Directions =>
Reproduce all lines of the listing below in which the word "wide" occurs.
··· Collected data ···
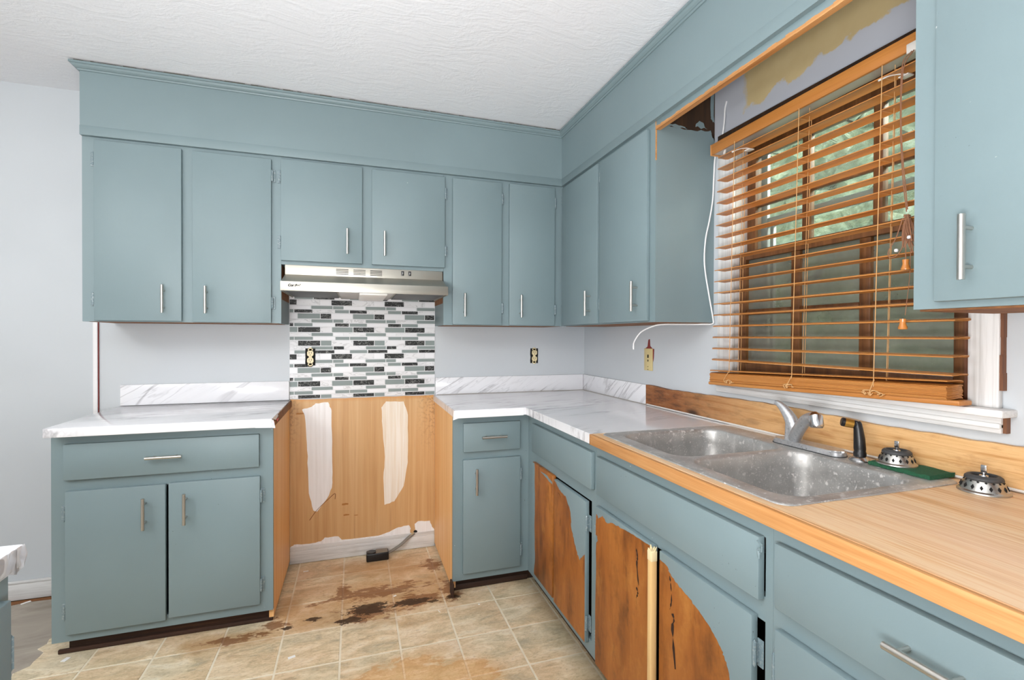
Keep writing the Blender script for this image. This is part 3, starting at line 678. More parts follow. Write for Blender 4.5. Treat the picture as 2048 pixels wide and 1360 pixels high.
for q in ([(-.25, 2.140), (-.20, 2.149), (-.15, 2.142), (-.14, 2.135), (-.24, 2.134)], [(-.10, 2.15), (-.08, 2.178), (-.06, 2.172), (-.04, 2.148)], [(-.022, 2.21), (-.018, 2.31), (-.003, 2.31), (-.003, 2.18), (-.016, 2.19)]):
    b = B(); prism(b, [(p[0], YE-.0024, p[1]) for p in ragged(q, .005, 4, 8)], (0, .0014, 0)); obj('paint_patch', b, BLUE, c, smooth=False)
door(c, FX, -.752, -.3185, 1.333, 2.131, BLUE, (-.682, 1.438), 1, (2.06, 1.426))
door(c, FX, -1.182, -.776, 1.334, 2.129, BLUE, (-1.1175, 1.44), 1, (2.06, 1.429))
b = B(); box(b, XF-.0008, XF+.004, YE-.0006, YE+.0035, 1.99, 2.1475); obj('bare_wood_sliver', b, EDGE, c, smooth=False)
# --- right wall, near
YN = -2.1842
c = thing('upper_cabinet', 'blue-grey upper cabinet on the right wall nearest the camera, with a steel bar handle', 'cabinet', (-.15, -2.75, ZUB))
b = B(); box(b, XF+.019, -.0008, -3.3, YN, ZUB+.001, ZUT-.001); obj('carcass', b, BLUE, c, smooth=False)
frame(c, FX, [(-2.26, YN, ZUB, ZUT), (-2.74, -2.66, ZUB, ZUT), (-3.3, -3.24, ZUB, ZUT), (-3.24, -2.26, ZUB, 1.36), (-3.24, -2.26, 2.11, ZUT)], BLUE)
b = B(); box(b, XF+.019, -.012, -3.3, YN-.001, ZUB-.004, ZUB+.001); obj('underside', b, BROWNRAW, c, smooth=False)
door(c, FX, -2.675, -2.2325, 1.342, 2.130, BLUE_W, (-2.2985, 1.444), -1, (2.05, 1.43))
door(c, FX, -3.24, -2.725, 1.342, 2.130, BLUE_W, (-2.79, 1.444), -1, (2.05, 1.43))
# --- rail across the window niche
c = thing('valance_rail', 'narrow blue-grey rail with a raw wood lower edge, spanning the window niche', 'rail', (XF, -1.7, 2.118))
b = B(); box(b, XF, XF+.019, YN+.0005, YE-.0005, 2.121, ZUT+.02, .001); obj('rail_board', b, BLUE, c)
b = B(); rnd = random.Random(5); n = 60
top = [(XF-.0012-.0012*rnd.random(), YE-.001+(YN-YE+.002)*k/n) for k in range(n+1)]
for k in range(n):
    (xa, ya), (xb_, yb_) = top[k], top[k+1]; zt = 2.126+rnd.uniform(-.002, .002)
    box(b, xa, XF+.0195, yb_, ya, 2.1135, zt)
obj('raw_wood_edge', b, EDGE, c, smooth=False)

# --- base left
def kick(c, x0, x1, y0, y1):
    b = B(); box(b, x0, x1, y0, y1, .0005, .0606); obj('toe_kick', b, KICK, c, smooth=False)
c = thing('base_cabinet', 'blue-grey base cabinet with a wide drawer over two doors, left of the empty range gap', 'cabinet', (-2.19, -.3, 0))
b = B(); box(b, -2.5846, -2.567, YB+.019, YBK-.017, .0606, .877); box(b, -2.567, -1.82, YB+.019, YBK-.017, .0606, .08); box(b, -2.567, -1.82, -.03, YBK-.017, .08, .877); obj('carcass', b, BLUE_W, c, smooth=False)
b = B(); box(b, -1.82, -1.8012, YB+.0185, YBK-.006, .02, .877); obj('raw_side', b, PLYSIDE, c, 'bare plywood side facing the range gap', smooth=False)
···
Correct response =>
Keep writing the Blender script for this image. This is part 3, starting at line 678. More parts follow. Write for Blender 4.5. Treat the picture as 2048 pixels wide and 1360 pixels high.
c = thing('base_cabinet', 'blue-grey base cabinet with a wide drawer over two doors, left of the empty range gap', 'cabinet', (-2.19, -.3, 0))